The subject is a 22-year-old Taiwanese-American woman in her fourth year at USC. Her parents are immigrants from Taiwan, and celebrating Chinese festivals have been a family tradition since childhood.

The interviewer is a 21-year-old Taiwanese-American student in his third year at USC. As someone who is from the same folk group, he is familiar with most major Chinese festivals.

By “tell the same stories,” the subject is referring to myths about the Moon Festival. Previously in the interview, the subject was asked to retell the myth of Chang-E (嫦娥), the immortal lady in the moon. However, the subject was unable to tell the myth in full without the interviewer being requested to fill in several gaps in the story.

Context

Growing up, the subject considered the observance of Chinese festivals such as this one a normal part of life. She grew up in Sunnyvale, California, where there were many Taiwanese people also participating in the tradition of celebrating these festivals. For her, the tradition was analogous to a Catholic family going to mass—something that was specific to that family and its folk group, that not all families (especially those outside the folk group) did.

The subject thinks about her family’s observance festival within the greater context of her family having a tradition of observing major Chinese festivals.

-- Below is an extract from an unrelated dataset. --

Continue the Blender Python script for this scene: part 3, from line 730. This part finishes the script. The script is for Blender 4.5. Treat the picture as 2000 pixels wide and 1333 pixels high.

She values the comfort of how the annual routine of returning home to celebrate these festivals reaffirms the stability of her family’s dynamic, relative to other Taiwanese-American families she has grown up with. Over the years, she has witnessed the families whose children are closer in age experience dramatic shifts in parental dynamics, after the children have left for college. Because of those shifts, those families tend to be less consistent in maintaining festival observances.

Unlike other families whose children are closer in age, the subject has two younger sisters. The middle sister is seven years younger than her. Because of the children’s large age gaps, her parents have continued to stick to the same everyday routines, such as driving the kids to high school, that the subject has known growing up. In a way, the family’s annual festival observances parallel the seemingly timeless everyday routines that the subject has grown up knowing.

Interviewer’s Analysis

Despite the brevity of the festival observation described, there are several notable items of folklore within. One is the iconic mooncake, which, beyond visually resembling the moon, was historically used to convey secret messages during wartime. Some modern, factory-produced mooncakes still reference this tradition, by including paper messages inside the mooncakes themselves, or by printing Chinese text on the surface of the mooncake. The sharing of messages through mooncakes, once done in personalized privacy, has now become commodified and publicized. The fact that the subject’s family eats mooncakes while sharing traditional Moon Festival myths adds a postmodern twist to the sharing of mooncake messages. It is a repetition of stories from the past in a present where a family watches the moon in private, while consuming mass-produced mooncakes with mass-produced text inscriptions. Moreover, the parents repeat this tradition every year, telling the same stories, only for the subject and her siblings to continuously forget them, almost as if so they can be annually reminded of them again. Is this truly a preservation of tradition, or is this an observation of selective tradition decay?